Districts like Cambridge might lose out in program based on MCAS score

By Natasha M. Platt, Crimson Staff Writer

A new Massachusetts scholarship program is unlikely to improve college access for minority and low-income students, according to a study released by Harvard’s Civil Rights Project.

The study criticized the state’s John and Abigail Adams Scholarship Program for determining eligibility solely on students’ performance on the Massachusetts Comprehensive Assessement System (MCAS) test. As a result, the program reaches fewer students in districts with low MCAS scores such as Cambridge, and it fails to take into account large scoring gaps across ethnic and economic groups, according to the Harvard study.

Created in 2004 by Governor Mitt Romney, the Adams Scholarship Provides free tuition for four years at a Massachusetts public college for eligible students.

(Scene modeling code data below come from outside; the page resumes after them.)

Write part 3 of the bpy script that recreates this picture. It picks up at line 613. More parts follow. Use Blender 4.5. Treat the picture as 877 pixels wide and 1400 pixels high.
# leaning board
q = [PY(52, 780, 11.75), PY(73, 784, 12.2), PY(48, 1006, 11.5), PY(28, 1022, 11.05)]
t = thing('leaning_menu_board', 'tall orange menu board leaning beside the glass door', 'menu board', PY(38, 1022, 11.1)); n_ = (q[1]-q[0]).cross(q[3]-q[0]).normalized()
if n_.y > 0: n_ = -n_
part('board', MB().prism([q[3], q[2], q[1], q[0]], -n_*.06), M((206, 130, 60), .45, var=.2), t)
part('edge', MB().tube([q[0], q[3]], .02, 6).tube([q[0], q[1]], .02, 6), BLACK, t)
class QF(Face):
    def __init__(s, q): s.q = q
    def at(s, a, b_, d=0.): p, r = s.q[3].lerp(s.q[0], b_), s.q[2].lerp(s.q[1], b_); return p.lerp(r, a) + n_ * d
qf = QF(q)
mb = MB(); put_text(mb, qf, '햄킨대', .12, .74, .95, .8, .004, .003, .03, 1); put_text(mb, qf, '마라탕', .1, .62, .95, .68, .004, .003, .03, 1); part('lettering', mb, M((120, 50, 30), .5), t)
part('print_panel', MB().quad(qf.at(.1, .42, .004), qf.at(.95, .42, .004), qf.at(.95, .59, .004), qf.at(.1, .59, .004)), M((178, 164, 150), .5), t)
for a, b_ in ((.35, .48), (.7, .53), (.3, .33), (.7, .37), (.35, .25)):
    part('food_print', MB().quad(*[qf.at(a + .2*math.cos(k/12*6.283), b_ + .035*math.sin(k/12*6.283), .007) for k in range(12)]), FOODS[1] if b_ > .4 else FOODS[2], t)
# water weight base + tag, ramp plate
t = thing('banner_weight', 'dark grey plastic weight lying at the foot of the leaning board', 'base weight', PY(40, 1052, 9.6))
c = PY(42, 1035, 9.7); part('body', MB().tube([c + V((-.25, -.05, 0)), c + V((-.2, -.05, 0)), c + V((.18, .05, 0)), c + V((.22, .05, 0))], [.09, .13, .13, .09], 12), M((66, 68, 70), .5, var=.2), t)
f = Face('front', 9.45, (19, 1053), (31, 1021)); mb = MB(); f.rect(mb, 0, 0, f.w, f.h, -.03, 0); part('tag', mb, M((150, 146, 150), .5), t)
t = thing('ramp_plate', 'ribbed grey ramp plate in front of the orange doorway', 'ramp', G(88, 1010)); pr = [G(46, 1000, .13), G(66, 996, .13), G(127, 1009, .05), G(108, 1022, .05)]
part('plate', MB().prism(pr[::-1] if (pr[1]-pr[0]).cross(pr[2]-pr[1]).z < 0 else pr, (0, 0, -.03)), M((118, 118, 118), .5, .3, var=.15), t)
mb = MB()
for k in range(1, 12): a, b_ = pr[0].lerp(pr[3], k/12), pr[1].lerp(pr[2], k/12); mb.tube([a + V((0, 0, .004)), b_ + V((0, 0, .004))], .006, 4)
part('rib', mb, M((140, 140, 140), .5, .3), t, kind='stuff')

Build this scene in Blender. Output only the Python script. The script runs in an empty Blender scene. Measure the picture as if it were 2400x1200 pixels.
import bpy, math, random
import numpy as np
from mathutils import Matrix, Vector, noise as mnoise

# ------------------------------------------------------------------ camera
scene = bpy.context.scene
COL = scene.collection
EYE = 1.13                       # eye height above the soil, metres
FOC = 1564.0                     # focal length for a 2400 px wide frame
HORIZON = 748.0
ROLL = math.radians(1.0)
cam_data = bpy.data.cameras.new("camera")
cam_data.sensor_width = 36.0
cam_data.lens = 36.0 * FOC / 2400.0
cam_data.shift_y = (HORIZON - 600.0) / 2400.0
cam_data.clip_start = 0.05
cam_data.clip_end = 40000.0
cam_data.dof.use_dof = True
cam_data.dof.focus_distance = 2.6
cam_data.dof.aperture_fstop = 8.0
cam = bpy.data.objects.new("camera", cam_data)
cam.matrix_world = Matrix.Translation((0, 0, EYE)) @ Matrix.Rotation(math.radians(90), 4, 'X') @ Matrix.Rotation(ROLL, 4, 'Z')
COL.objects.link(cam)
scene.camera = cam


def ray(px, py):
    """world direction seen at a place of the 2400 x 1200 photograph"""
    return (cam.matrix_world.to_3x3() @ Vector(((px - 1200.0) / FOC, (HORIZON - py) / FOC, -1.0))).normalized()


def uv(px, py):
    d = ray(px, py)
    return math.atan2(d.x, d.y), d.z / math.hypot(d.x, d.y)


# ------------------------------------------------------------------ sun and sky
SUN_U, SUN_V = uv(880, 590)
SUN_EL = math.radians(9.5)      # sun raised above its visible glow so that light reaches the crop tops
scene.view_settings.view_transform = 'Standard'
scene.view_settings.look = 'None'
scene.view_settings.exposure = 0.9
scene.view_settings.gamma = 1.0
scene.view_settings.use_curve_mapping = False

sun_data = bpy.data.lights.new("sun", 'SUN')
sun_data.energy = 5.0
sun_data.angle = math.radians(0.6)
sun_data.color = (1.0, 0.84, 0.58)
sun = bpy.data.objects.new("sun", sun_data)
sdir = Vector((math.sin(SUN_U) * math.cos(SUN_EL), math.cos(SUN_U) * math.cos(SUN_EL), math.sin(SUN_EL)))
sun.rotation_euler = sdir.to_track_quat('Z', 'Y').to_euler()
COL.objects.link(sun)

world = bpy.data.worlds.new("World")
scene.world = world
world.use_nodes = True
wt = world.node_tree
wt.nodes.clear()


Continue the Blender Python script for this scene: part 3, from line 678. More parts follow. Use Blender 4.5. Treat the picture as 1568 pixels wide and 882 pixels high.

The study’s author, Pennsylvania State University education professor Donald E. Heller, found that 25 percent of white students qualified for the scholarship in 2005, compared with only 8 percent of African-American students and 8 percent of Hispanics. Additionally, only 10 percent of students on the National School Lunch program—who have family incomes of less than $35,000—were eligible for the scholarship, as opposed to 26 percent of higher-income students.

Heller said that the MCAS test produces broader scoring gaps for minority and low-income students than national standardized tests such as the SATs.

He called the Adams Scholarship Program “a step in the wrong direction,” and urged the program’s budget to be redirected to existing need-based aid programs. Romney’s office did not return a request for comment.

Gary Orfield, director of Harvard’s Civil Rights Project, said, “If you take the limited aid that’s available and give it to kids who don’t need it, it just increases the stratification of society.”

“We have an extremely unequal school system in Massachusetts and there’s not equal opportunity to prepare for the [MCAS],” Orfield said.

Despite the district’s low MCAS scores, the Cambridge School Committee is enthusiastic about the possible benefits from the Adams program.

In 2005, Cambridge placed 253rd out of 278 districts statewide on the MCAS English exam, and 251st on the math exam.

Alfred B. Fantini, vice chairman of the Cambridge School Committee, said the district’s new MCAS Center, which helps prepare students for the tests, will make the Adams Scholarship more accessible to Cambridge students.

“I do agree with the study, but the way I view it is that it is a challenge for Cambridge to raise all of our kids’ scores,” Fantini said.